C'est à plus de 20 ans qu'ils ont découvert les dinosaures, les équations ou l'anglais. De jeunes Israéliens sortis du monde fermé de l'ultraorthodoxie juive demandent des comptes à l'État hébreu qui finance une éducation qu'ils jugent désastreuse.
« La théorie de l'évolution, j'en ai entendu parler une fois, très furtivement, à la yeshiva (école talmudique), quand quelqu'un a dit que certains hommes pensaient qu'ils descendaient du singe », se rappelle Yaakov Fink, ancien ultraorthodoxe de 26 ans. « Cela a déclenché un fou rire général et le rabbin a répondu "Ceux qui y croient sont assurément des singes" », raconte cet étudiant en psychologie qui a abandonné les papillotes, la kippa et la longue veste noire pour un style sport et décontracté.
Rien dans son apparence ni son langage ne laisserait deviner que ce passionné d'informatique a passé 21 ans dans une yeshiva très stricte de Jérusalem, totalement coupé du monde moderne.
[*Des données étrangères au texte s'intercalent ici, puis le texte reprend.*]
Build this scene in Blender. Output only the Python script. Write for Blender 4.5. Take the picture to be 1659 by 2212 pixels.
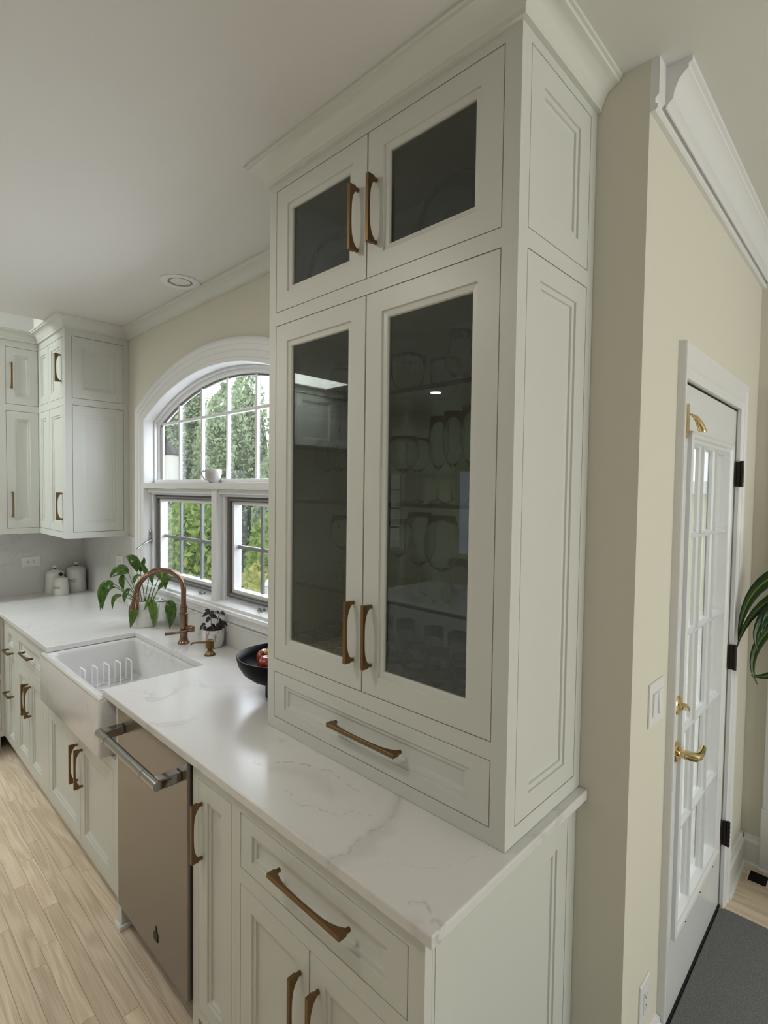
import bpy, bmesh, math, random
from mathutils import Vector, noise
random.seed(7)
PI = math.pi
SC = bpy.context.scene
for o in list(bpy.data.objects): bpy.data.objects.remove(o)
COL = SC.collection
# ------------------------------------------------------------------ camera
cd_ = bpy.data.cameras.new('camera'); cam = bpy.data.objects.new('camera', cd_); COL.objects.link(cam)
cam.location = (0.5978, -1.4123, 1.7143)
cam.rotation_euler = (math.radians(87.833), math.radians(-0.764), math.radians(43.828))
cd_.sensor_fit = 'HORIZONTAL'; cd_.sensor_width = 36.0; cd_.lens = 1149.0*36/1659
cd_.clip_start = 0.02; cd_.clip_end = 200
SC.camera = cam
SC.cycles.transparent_max_bounces = 48
# ------------------------------------------------------------------ world, lights, exposure
SC.view_settings.view_transform = 'Standard'; SC.view_settings.look = 'None'
SC.view_settings.gamma = 1.0; SC.view_settings.use_curve_mapping = False
SC.view_settings.exposure = 0.0
w = bpy.data.worlds.new('overcast_sky'); SC.world = w; w.use_nodes = True
bg = w.node_tree.nodes['Background']; bg.inputs['Color'].default_value = (0.90, 0.96, 1.0, 1); bg.inputs['Strength'].default_value = 1.7
def area(name, loc, rot, sx, sy, power, col):
    l = bpy.data.lights.new(name, 'AREA'); l.shape = 'RECTANGLE'; l.size = sx; l.size_y = sy
    l.energy = power; l.color = col
    o = bpy.data.objects.new(name, l); COL.objects.link(o); o.location = loc; o.rotation_euler = [math.radians(a) for a in rot]
    return o
# lamps added inside the closed right and rear walls as daylight fill
area('right_daylight_fill', (4.17, 0.15, 1.5), (0, 90, 0), 1.7, 2.5, 64, (0.945, 1.0, 0.99))
area('rear_daylight_fill', (-3.2, -5.17, 1.45), (90, 0, 0), 0.8, 1.1, 1.4, (0.5, 0.65, 1.0))
area('rear_streak_fill', (0.9, -5.17, 1.3), (90, 0, 0), 0.5, 1.9, 2.5, (0.8, 0.9, 1.0))  # added narrow lamp, shaped for streaks on the hutch glassware
area('daylight_kitchen_window', (-2.01, 0.55, 1.95), (-72, 0, 0), 1.6, 1.3, 42, (0.80, 0.86, 1.0))
area('daylight_skylight', (-3.58, -2.2, 3.16), (0, 0, 0), 0.36, 1.45, 48, (0.87, 0.96, 0.97))
# ------------------------------------------------------------------ materials
def mat(name, col, rough=0.5, metal=0.0, spec=0.5, coat=0.0):
    m = bpy.data.materials.new(name); m.use_nodes = True
    b = m.node_tree.nodes['Principled BSDF']
    b.inputs['Base Color'].default_value = (*col, 1); b.inputs['Roughness'].default_value = rough
    b.inputs['Metallic'].default_value = metal; b.inputs['Specular IOR Level'].default_value = spec
    b.inputs['Coat Weight'].default_value = coat
    return m
def nd(m, t, **k):
    n = m.node_tree.nodes.new(t)
    for a, v in k.items():
        if a.startswith('i_'): n.inputs[int(a[2:])].default_value = v
        else: setattr(n, a, v)
    return n
def lk(m, a, b): m.node_tree.links.new(a, b)
def bump(m, scale, strength, dist=0.001, detail=3):
    g = nd(m, 'ShaderNodeNewGeometry'); n = nd(m, 'ShaderNodeTexNoise'); n.inputs['Scale'].default_value = scale; n.inputs['Detail'].default_value = detail
    bp = nd(m, 'ShaderNodeBump'); bp.inputs['Strength'].default_value = strength; bp.inputs['Distance'].default_value = dist
    lk(m, g.outputs['Position'], n.inputs['Vector']); lk(m, n.outputs['Fac'], bp.inputs['Height'])
    lk(m, bp.outputs['Normal'], m.node_tree.nodes['Principled BSDF'].inputs['Normal'])
def mottle(m, c1, c2, scale, detail=4, rough=0.6, lo=0.35, hi=0.65, stretch=(1,1,1)):
    g = nd(m, 'ShaderNodeNewGeometry'); mp = nd(m, 'ShaderNodeMapping'); mp.inputs['Scale'].default_value = stretch
    n = nd(m, 'ShaderNodeTexNoise'); n.inputs['Scale'].default_value = scale; n.inputs['Detail'].default_value = detail; n.inputs['Roughness'].default_value = rough
    r = nd(m, 'ShaderNodeValToRGB'); r.color_ramp.elements[0].position = lo; r.color_ramp.elements[1].position = hi
    r.color_ramp.elements[0].color = (*c1, 1); r.color_ramp.elements[1].color = (*c2, 1)
    lk(m, g.outputs['Position'], mp.inputs['Vector']); lk(m, mp.outputs['Vector'], n.inputs['Vector']); lk(m, n.outputs['Fac'], r.inputs['Fac'])
    lk(m, r.outputs['Color'], m.node_tree.nodes['Principled BSDF'].inputs['Base Color'])
CAB = mat('cabinet_paint', (0.66, 0.665, 0.62), 0.38); bump(CAB, 260, 0.05, 0.0006)
WALL = mat('wall_paint', (0.715, 0.685, 0.585), 0.75, spec=0.3); bump(WALL, 180, 0.12, 0.001)
CEIL = mat('ceiling_paint', (0.74, 0.725, 0.69), 0.85, spec=0.2); bump(CEIL, 120, 0.15, 0.001)
TRIM = mat('trim_paint', (0.80, 0.80, 0.80), 0.33); bump(TRIM, 200, 0.04, 0.0006)
CROWN = mat('crown_paint', (0.70, 0.70, 0.645), 0.4)
BRASS = mat('brushed_brass', (0.215, 0.135, 0.065), 0.33, 1.0); bump(BRASS, 900, 0.08, 0.0002)
POLBR = mat('polished_brass', (0.78, 0.62, 0.34), 0.1, 1.0)
BRONZE = mat('rose_bronze', (0.27, 0.165, 0.115), 0.2, 1.0); bump(BRONZE, 700, 0.06, 0.0002)
CHROME = mat('polished_steel', (0.36, 0.35, 0.34), 0.12, 1.0)
BLACK = mat('black_matte', (0.003, 0.003, 0.0035), 0.42, spec=0.12)
DARKM = mat('dark_bronze_metal', (0.035, 0.028, 0.022), 0.45, 0.7)
SASHD = mat('sash_bronze', (0.10, 0.088, 0.076), 0.45)
MUNT = mat('grey_muntin', (0.25, 0.25, 0.26), 0.4)
FIRE = mat('fireclay', (0.80, 0.79, 0.77), 0.12, coat=0.6)
CER = mat('white_ceramic', (0.80, 0.79, 0.75), 0.3)
CUPM = mat('grey_white_porcelain', (0.46, 0.455, 0.43), 0.25)
PLAST = mat('white_plastic', (0.80, 0.80, 0.79), 0.35)
NAVY = mat('navy_glaze', (0.02, 0.028, 0.055), 0.06, coat=1.0)
RACKM = mat('white_coated_wire', (0.92, 0.93, 0.94), 0.35)
SOIL = mat('soil', (0.018, 0.013, 0.01), 0.95); mottle(SOIL, (0.008,0.006,0.005), (0.05,0.035,0.025), 160)
RUBBER = mat('black_rubber', (0.01, 0.01, 0.01), 0.8)
RED = mat('apple_skin', (0.30, 0.02, 0.025), 0.25, coat=0.3); mottle(RED, (0.22,0.008,0.012), (0.42,0.08,0.04), 40)
YEL = mat('banana_skin', (0.72, 0.46, 0.04), 0.45); mottle(YEL, (0.72,0.44,0.03), (0.78,0.55,0.08), 30)
STEM = mat('stem_brown', (0.08, 0.045, 0.02), 0.7)
INK = mat('black_ink', (0.01, 0.01, 0.012), 0.6)
MARBPOT = mat('marbled_pot', (0.8,0.8,0.79), 0.22); mottle(MARBPOT, (0.42,0.34,0.28), (0.80,0.79,0.78), 28, 3, 0.6, 0.36, 0.46, (1,1,0.45))
DOORP = mat('door_paint', (0.77, 0.78, 0.79), 0.22); bump(DOORP, 220, 0.05, 0.0006)
# brushed steel
STEEL = mat('brushed_steel', (0.29, 0.262, 0.24), 0.27, 1.0)
def _steel():
    m = STEEL; b = m.node_tree.nodes['Principled BSDF']
    g = nd(m,'ShaderNodeNewGeometry'); mp = nd(m,'ShaderNodeMapping'); mp.inputs['Scale'].default_value = (3, 3, 400)
    n = nd(m,'ShaderNodeTexNoise'); n.inputs['Scale'].default_value = 3; n.inputs['Detail'].default_value = 2
    bp = nd(m,'ShaderNodeBump'); bp.inputs['Strength'].default_value = 0.12; bp.inputs['Distance'].default_value = 0.0003
    lk(m,g.outputs['Position'],mp.inputs['Vector']); lk(m,mp.outputs['Vector'],n.inputs['Vector']); lk(m,n.outputs['Fac'],bp.inputs['Height']); lk(m,bp.outputs['Normal'],b.inputs['Normal'])
_steel()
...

Dans cet univers, dit-il, tout est conçu « pour qu'aucun doute, même minime, ne puisse s'infiltrer » et remette en question la doctrine religieuse.
Le doute a pourtant gagné ce brillant talmudiste. « Ça s'est passé un samedi soir, à la fin du shabbat. Je n'ai pas réussi à retourner à la yeshiva et je n'arrivais pas à comprendre pourquoi », raconte-t-il à l'AFP.
Aucune notion d'histoire
Mais le plus dur était à venir pour Yaakov, qui a dû se battre pour s'intégrer dans le système universitaire israélien, très élitiste, avec un bagage plus que limité : le niveau en maths d'un enfant de 10 ans, un anglais limité à l'alphabet et aucune notion d'histoire, de géographie ou de sciences.
Avec 300 autres anciens ultraorthodoxes, il s'est engagé au sein de « Sortis pour changer », une association qui dispense, entre autres, des cours à ces jeunes désireux de s'intégrer dans une société moderne à l'écart de laquelle ils ont grandi.
Avec ses compagnons de galère, il a surtout lancé une procédure en justice. Ils exigent des réparations financières de l'État, qui finance à 75 % le système éducatif ultraorthodoxe sans aucune supervision sur ses programmes dispensés à près de 400 000 élèves.
« Ce qu'on étudie à la yeshiva? La Torah et tous ses commentaires. Et c'est à peu près tout », résume, plutôt amer, Yossi David, qui a passé 21 ans dans le brouhaha de ces salles d'études où, alignés derrière des pupitres et penchés sur les livres sacrés, les élèves étudient du petit matin au soir.
Les filles – qui ont leurs propres écoles talmudiques, les « midrasha » – bénéficient de l'enseignement des matières « profanes » – comme les mathématiques, l'histoire, les sciences et les langues –, mais n'atteignent jamais le niveau nécessaire à l'entrée à l'université. Une politique intentionnelle, selon celles qui en sont sorties.
« Ne pas évoluer »
« L'éducation à la yeshiva, c'est une éducation semblable à celle que l'on trouvait en Europe de l'Est il y a plus de 200 ans et son but ultime est de ne pas évoluer », explique à l'AFP Yossi David. « J'ai été privé de connaissances, d'esprit critique, de capacité de raisonnement, d'écriture ou de création », accuse celui qui a décroché son bac à 25 ans, grâce à des cours du soir qu'il finançait en travaillant jour et nuit. Idem pour sa préparation aux examens d'entrée à la prestigieuse Université hébraïque de Jérusalem où, à 32 ans, il est désormais enseignant-chercheur en communication politique.
Son étonnant parcours a été ponctué d'incroyables révélations. Comme ce jour où il a compris que l'hébreu qu'il utilisait, sa langue maternelle, n'était pas le même que l'hébreu moderne des autres Israéliens.
Si ces anecdotes le font aujourd'hui sourire, l'idée que des dizaines de milliers d'enfants continuent d'être privés, avec la complicité de l'État, d'une éducation basique lui « fait mal ».
« Nous savons qu'il sera très compliqué de rendre vraiment justice à tous ces enfants », assure l'ancien talmudiste. Au moins « nous voulons essayer ».